Some U.S. allies in the region, however, have shown an indifference to Assad's remaining in power. The political wing of the Syrian Democratic Forces, a mostly Kurdish faction in the vanguard of the U.S.-led coalition's battle against ISIS on the ground, has entered into negotiations with the Syrian government and said it would potentially raise the Syrian national flag and join the national army if talks played out successfully. These Pentagon-backed fighters control more than a quarter of the country, including lucrative oil fields.

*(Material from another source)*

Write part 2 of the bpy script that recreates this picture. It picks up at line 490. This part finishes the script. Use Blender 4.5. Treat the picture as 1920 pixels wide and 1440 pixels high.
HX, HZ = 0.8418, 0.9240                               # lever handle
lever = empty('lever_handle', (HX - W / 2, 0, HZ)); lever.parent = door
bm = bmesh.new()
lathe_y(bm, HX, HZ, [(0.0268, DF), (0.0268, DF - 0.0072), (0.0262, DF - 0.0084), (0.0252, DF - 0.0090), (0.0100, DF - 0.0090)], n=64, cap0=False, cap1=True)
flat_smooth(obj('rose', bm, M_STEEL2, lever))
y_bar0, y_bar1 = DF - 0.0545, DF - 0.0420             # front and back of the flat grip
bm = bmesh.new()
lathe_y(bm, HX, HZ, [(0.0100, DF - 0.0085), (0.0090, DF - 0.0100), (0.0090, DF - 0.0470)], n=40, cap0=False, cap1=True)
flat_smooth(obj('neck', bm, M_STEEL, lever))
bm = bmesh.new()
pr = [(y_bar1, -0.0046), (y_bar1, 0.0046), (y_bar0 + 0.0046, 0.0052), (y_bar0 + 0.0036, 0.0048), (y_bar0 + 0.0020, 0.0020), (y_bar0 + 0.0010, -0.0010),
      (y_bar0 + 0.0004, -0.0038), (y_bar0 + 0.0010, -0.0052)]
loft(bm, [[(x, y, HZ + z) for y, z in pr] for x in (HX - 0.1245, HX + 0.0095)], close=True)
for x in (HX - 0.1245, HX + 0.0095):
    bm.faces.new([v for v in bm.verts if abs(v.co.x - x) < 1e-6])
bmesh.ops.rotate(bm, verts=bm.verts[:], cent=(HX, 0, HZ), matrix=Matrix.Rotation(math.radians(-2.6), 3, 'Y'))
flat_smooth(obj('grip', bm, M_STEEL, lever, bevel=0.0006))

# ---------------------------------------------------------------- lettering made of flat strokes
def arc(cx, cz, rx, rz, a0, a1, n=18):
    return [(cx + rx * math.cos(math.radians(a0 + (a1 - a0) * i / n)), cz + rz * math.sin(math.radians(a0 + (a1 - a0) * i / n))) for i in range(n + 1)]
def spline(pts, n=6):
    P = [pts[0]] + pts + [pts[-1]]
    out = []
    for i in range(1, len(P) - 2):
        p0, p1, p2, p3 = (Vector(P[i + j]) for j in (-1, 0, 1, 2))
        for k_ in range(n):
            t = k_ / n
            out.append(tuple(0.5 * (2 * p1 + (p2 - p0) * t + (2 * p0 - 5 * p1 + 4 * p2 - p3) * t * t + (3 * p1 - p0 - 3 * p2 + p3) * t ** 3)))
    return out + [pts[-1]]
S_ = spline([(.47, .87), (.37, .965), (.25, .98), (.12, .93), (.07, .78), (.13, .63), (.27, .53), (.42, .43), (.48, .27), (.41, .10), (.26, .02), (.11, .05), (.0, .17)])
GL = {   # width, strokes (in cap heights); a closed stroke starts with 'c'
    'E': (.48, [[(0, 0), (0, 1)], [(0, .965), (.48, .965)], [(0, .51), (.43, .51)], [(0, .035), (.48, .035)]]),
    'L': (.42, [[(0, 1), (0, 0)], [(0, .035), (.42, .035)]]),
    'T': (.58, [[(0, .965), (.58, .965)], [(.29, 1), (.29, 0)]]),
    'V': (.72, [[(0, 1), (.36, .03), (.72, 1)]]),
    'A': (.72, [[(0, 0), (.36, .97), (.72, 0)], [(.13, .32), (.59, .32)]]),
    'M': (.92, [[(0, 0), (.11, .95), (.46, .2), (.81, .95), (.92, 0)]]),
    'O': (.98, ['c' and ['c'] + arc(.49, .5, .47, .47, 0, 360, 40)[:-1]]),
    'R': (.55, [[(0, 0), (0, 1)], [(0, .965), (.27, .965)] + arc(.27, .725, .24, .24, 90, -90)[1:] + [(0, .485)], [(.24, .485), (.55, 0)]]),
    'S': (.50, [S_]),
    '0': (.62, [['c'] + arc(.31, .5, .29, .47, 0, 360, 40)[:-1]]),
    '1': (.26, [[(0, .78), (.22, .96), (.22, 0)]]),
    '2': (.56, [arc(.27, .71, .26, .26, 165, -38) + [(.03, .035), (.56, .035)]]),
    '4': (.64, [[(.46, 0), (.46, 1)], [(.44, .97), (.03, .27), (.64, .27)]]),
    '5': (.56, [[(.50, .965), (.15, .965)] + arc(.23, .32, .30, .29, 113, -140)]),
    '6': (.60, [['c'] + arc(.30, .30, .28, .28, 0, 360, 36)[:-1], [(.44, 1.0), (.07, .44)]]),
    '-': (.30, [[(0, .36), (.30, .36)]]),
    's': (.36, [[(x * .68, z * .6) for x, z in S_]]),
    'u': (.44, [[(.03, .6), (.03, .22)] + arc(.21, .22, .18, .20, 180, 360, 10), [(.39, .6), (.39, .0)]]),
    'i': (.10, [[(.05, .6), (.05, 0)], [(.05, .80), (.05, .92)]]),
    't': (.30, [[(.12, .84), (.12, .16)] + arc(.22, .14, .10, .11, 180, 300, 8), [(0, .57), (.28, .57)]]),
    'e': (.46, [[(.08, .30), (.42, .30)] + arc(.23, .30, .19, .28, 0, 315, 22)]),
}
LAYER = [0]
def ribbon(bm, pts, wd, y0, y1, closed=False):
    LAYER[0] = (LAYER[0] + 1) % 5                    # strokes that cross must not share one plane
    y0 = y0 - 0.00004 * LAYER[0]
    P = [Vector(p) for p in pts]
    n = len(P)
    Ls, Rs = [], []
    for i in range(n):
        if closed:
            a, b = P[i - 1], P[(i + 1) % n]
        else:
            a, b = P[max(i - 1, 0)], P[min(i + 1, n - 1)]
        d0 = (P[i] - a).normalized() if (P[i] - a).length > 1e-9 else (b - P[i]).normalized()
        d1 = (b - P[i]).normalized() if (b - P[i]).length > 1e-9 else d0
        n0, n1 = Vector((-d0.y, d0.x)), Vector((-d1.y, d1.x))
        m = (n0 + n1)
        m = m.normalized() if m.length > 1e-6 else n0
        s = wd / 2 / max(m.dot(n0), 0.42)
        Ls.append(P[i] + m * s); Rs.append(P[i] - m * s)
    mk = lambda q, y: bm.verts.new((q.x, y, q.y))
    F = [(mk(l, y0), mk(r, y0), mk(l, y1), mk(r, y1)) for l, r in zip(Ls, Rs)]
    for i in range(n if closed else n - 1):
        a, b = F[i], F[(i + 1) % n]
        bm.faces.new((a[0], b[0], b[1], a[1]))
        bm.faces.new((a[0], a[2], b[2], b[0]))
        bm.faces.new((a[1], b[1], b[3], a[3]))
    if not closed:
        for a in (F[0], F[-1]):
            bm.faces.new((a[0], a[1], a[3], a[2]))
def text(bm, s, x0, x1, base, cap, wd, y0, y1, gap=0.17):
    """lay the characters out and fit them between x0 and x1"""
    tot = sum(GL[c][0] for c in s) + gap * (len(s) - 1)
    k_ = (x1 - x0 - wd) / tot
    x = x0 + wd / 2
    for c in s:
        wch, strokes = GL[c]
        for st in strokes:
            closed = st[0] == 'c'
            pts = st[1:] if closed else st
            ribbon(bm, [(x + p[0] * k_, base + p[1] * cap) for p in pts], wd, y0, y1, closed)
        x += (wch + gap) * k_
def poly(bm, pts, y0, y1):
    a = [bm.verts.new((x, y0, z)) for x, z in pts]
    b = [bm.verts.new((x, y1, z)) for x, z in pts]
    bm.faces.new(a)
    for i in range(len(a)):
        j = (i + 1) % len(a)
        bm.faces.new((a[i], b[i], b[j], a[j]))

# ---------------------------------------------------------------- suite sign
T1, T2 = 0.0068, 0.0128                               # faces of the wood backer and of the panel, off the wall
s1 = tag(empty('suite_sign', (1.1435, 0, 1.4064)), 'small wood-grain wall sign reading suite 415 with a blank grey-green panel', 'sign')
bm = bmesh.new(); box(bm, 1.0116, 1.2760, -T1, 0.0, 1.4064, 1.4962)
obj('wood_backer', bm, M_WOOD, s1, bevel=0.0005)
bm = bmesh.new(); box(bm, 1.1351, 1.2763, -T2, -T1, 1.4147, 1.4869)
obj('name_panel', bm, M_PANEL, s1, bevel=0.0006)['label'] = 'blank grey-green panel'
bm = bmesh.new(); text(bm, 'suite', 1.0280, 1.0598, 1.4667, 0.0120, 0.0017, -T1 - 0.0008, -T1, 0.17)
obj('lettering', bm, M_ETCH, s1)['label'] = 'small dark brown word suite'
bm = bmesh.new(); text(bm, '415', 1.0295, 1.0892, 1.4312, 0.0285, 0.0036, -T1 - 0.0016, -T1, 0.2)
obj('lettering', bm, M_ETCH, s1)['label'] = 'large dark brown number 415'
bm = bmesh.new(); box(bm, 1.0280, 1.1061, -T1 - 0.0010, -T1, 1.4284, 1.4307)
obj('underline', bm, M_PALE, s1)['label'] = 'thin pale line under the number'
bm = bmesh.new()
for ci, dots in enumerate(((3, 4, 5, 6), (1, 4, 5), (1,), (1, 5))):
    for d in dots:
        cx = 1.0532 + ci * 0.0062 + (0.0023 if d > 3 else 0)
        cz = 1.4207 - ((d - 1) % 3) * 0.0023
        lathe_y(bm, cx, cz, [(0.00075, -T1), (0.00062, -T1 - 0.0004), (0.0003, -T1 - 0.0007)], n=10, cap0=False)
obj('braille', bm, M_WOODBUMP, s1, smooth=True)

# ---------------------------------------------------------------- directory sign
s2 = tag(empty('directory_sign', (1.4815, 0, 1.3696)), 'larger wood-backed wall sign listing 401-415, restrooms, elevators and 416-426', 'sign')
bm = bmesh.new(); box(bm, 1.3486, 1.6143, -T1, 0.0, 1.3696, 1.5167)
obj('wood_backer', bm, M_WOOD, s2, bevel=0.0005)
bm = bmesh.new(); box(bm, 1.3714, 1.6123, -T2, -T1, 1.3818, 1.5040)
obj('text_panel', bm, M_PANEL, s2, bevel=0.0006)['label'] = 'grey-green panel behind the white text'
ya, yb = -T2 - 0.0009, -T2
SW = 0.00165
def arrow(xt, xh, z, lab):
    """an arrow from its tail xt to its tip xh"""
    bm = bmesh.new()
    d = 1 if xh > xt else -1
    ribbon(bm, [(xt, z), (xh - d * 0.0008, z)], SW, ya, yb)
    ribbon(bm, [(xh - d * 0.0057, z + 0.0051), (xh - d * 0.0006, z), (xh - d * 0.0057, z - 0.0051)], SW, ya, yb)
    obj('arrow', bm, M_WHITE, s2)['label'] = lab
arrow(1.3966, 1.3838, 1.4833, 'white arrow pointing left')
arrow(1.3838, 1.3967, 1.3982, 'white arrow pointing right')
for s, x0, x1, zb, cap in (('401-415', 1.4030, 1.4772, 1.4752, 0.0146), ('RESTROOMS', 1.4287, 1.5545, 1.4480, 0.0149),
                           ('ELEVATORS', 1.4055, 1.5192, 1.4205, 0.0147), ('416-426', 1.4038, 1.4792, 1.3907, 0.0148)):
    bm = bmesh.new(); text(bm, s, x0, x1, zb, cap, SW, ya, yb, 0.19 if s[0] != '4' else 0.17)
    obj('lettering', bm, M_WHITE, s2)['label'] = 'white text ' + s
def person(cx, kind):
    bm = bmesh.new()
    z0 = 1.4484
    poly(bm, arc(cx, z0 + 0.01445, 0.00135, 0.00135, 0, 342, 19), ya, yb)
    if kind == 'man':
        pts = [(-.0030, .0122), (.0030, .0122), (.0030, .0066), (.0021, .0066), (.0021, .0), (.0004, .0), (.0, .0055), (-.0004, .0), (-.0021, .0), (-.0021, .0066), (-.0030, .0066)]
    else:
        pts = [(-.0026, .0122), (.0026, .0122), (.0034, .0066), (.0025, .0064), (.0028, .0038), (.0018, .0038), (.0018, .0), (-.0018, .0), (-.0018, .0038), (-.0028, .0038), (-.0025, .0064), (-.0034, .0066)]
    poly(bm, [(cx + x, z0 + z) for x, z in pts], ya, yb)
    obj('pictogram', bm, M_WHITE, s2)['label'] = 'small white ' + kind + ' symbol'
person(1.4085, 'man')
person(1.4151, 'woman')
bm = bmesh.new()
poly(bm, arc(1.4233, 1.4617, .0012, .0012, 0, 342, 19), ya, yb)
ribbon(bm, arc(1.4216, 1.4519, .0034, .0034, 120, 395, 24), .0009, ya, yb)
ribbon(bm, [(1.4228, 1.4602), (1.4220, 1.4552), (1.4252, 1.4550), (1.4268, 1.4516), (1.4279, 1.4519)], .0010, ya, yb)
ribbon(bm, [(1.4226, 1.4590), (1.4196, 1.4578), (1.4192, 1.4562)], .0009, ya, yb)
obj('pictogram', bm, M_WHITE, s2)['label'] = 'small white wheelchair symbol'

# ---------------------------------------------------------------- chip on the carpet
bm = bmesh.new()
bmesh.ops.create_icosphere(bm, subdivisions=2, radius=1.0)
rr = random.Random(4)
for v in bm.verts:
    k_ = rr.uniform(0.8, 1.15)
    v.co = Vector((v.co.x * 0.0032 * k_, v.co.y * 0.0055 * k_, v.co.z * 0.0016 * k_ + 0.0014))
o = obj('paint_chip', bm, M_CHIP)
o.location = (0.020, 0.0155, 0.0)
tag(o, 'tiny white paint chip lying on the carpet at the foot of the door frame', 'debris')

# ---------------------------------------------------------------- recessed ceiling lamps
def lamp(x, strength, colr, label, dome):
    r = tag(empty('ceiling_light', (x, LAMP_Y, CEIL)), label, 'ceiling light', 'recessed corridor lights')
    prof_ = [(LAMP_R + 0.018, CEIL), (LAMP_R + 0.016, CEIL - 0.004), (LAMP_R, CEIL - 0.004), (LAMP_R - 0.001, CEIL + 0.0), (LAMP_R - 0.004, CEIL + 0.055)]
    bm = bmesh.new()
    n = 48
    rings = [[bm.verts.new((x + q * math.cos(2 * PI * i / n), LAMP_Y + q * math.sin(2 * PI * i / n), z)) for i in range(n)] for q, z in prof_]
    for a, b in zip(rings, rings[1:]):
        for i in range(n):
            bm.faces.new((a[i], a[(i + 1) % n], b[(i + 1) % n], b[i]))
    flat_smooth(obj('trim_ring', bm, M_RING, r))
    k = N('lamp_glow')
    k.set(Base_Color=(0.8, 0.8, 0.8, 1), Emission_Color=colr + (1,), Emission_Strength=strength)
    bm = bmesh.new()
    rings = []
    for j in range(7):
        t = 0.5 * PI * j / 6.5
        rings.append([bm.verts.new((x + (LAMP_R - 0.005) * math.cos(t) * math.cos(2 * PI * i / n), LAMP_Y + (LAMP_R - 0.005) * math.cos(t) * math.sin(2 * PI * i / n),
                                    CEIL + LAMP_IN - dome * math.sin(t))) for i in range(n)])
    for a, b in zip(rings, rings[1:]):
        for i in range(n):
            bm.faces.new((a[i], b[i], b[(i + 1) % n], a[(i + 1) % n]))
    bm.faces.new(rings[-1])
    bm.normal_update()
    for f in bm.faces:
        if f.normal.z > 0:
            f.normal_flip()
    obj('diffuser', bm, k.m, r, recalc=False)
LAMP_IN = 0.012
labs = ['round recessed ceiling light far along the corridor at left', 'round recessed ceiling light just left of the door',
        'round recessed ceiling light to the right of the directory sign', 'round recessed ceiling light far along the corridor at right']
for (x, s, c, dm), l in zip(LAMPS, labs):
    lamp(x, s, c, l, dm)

Israel has bombed military sites suspected of having links to Iran, its bitter foe, in neighboring Syria. But Israeli Prime Minister Benjamin Netanyahu said in July that Israel "had no problem with the Assad regime" as long as it respected cease-fire agreements along the occupied Golan Heights. Jordan, another regional critic of Assad, was set to reopen a critical northern border crossing with Syria following the government's victory over insurgents and ISIS militants in the south.

In one of the more surprising developments amid a flurry of diplomatic meetings surrounding the General Assembly's session, Bahraini Foreign Minister Khalid bin Ahmed Al Khalifa was seen greeting Syrian Foreign Minister Walid al-Moallem with hugs and kisses at a Pan-Arab meeting last week. Bahrain, a close ally of Saudi Arabia, has been a vocal critic of Assad and other regional allies of Iran, but the top diplomat said, "The Syrian government is the ruler in Syria, and we work with countries even if we disagree with them."

Days later, Assad conducted his first interview with an Arabian Peninsula newspaper since 2011, telling Kuwait's Al-Shahed that he had reached a "major understanding" with a number of Arab states. He also said that "Western and Arab delegations have already begun to come to Syria to arrange their return, whether diplomatic, economic or industrial."